The exercise:
Begin with the first line of the material and copy each line word for word through the line that contains "-.42, .035)], .022, 12), RUB, wk)"; the pictures are left out.

Material provided:
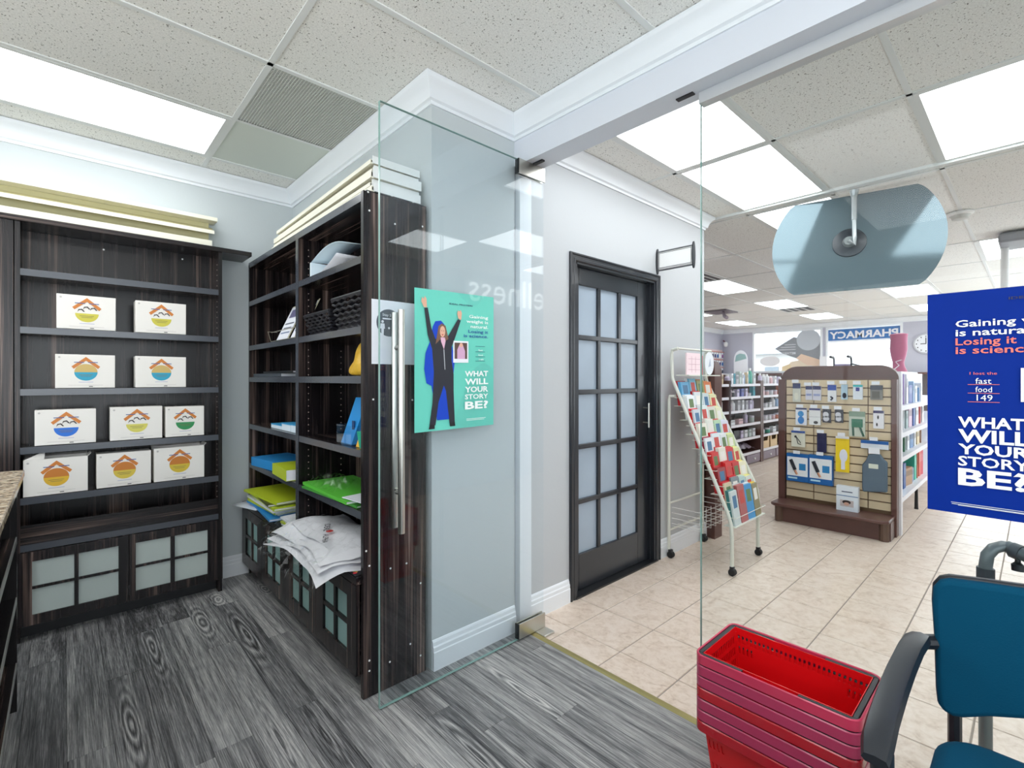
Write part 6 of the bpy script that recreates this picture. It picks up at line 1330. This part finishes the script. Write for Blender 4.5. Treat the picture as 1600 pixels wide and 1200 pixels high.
part('side_rail', MB().tube([(1.14, .12, .365), (1.655, .12, .365)], .010, 8), CHROME, ch); part('side_rail', MB().tube([(1.14, 2*cyc-.12, .365), (1.655, 2*cyc-.12, .365)], .010, 8), CHROME, ch)
# ================================================================ WALKER
GT = pmat('grey painted tube', (112, 120, 122), .35, .3); wk = thing('walker', 'grey tubular walking frame standing behind the glass at right edge', 'walker', (2.25, -.15, 0))
XW_ = 2.1
part('front_tube', MB().tube([(2.10, .107, .02), (2.10, .107, .74), (2.103, .103, .775), (2.11, .09, .797), (2.125, .07, .806), (2.14, .05, .803)], .0165, 12), GT, wk, sm=True)
part('top_tube', MB().tube([(2.13, .062, .806), (2.10, .005, .788), (2.06, -.08, .76), (2.02, -.16, .74)], .019, 12), col(90, 100, 104, .4), wk, sm=True)
part('tube_collar', MB().tube([(2.10, .107, .675), (2.10, .107, .735)], .0215, 12), col(60, 66, 72), wk, sm=True)
part('collar', MB().tube([(2.125, .05, .800), (2.115, .03, .796)], .024, 12), col(70, 78, 84), wk, sm=True)
part('knob', MB().tube([(2.118, .038, .790), (2.116, .038, .768), (2.114, .038, .760), (2.112, .038, .742)], [.006, .007, .015, .014], 12), DSTEEL, wk, sm=True)
part('lower_loop', MB().tube([(2.10, .055, .655), (2.10, .04, .672), (2.08, -.02, .672), (2.05, -.1, .655), (2.02, -.16, .64)], .013, 10), GT, wk, sm=True)
part('rear_tube', MB().tube([(2.02, -.42, .02), (2.02, -.40, .70), (2.02, -.16, .74)], .0165, 12), GT, wk, sm=True); part('cross_bar', MB().tube([(2.10, .107, .35), (2.02, -.41, .35)], .012, 8), GT, wk)
part('rubber_foot', MB().tube([(2.10, .107, .0), (2.10, .107, .035)], .022, 12), RUB, wk); part('rubber_foot', MB().tube([(2.02, -.42, .0), (2.02, -.42, .035)], .022, 12), RUB, wk)

# ================================================================ groups of repeated things
GROUPS = {'carton': 'white cartons on the bookcases', 'shopping_basket': 'nested red shopping baskets', 'greeting_card': 'cards in the rack', 'foam_board': 'cream boards on the right bookcase', 'folder': 'folders and binders in the right bookcase',
          'binder': 'folders and binders in the right bookcase', 'booklet': 'small pile of booklets', 'ceiling_light': 'ceiling panel lights', 'wicker_basket': 'black wicker baskets', 'sign_frame': 'tilted sign frames', 'bookcase': 'dark laminate bookcases',
          'shelf_unit': 'bays of the left shop shelving', 'bottle': 'bottles on the left shop shelves', 'jar': 'jars on the left shop shelves', 'product_box': 'boxes on the aisle shelving', 'accessory_pack': 'packs on the corner display', 'magazine_holder': 'magazine holders',
          'shelf_end': 'rounded shelf ends', 'air_vent': 'slatted ceiling vents', 'insole_pack': 'packs on the slatwall', 'poster': 'matching slimming posters'}
for o in list(sc.objects):
    if o.parent is None and 'category' in o:
        n_ = o.name.split('.')[0]; g = GROUPS.get(n_) or ('packs on the slatwall' if (n_.endswith('_pack') or n_ in ('massager_pack', 'white_box', 'clip_box', 'cold_wrap_box', 'exercise_band', 'navy_pouch', 'support_header')) else None)
        if n_ == 'small_box': g = 'blue boxes in the right bookcase' if o.location.x < 2 else 'boxes on the left shop shelves'
        if g: o['group'] = g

Response to this exercise:
Write part 6 of the bpy script that recreates this picture. It picks up at line 1330. This part finishes the script. Write for Blender 4.5. Treat the picture as 1600 pixels wide and 1200 pixels high.
part('side_rail', MB().tube([(1.14, .12, .365), (1.655, .12, .365)], .010, 8), CHROME, ch); part('side_rail', MB().tube([(1.14, 2*cyc-.12, .365), (1.655, 2*cyc-.12, .365)], .010, 8), CHROME, ch)
# ================================================================ WALKER
GT = pmat('grey painted tube', (112, 120, 122), .35, .3); wk = thing('walker', 'grey tubular walking frame standing behind the glass at right edge', 'walker', (2.25, -.15, 0))
XW_ = 2.1
part('front_tube', MB().tube([(2.10, .107, .02), (2.10, .107, .74), (2.103, .103, .775), (2.11, .09, .797), (2.125, .07, .806), (2.14, .05, .803)], .0165, 12), GT, wk, sm=True)
part('top_tube', MB().tube([(2.13, .062, .806), (2.10, .005, .788), (2.06, -.08, .76), (2.02, -.16, .74)], .019, 12), col(90, 100, 104, .4), wk, sm=True)
part('tube_collar', MB().tube([(2.10, .107, .675), (2.10, .107, .735)], .0215, 12), col(60, 66, 72), wk, sm=True)
part('collar', MB().tube([(2.125, .05, .800), (2.115, .03, .796)], .024, 12), col(70, 78, 84), wk, sm=True)
part('knob', MB().tube([(2.118, .038, .790), (2.116, .038, .768), (2.114, .038, .760), (2.112, .038, .742)], [.006, .007, .015, .014], 12), DSTEEL, wk, sm=True)
part('lower_loop', MB().tube([(2.10, .055, .655), (2.10, .04, .672), (2.08, -.02, .672), (2.05, -.1, .655), (2.02, -.16, .64)], .013, 10), GT, wk, sm=True)
part('rear_tube', MB().tube([(2.02, -.42, .02), (2.02, -.40, .70), (2.02, -.16, .74)], .0165, 12), GT, wk, sm=True); part('cross_bar', MB().tube([(2.10, .107, .35), (2.02, -.41, .35)], .012, 8), GT, wk)
part('rubber_foot', MB().tube([(2.10, .107, .0), (2.10, .107, .035)], .022, 12), RUB, wk); part('rubber_foot', MB().tube([(2.02, -.42, .0), (2.02, -.42, .035)], .022, 12), RUB, wk)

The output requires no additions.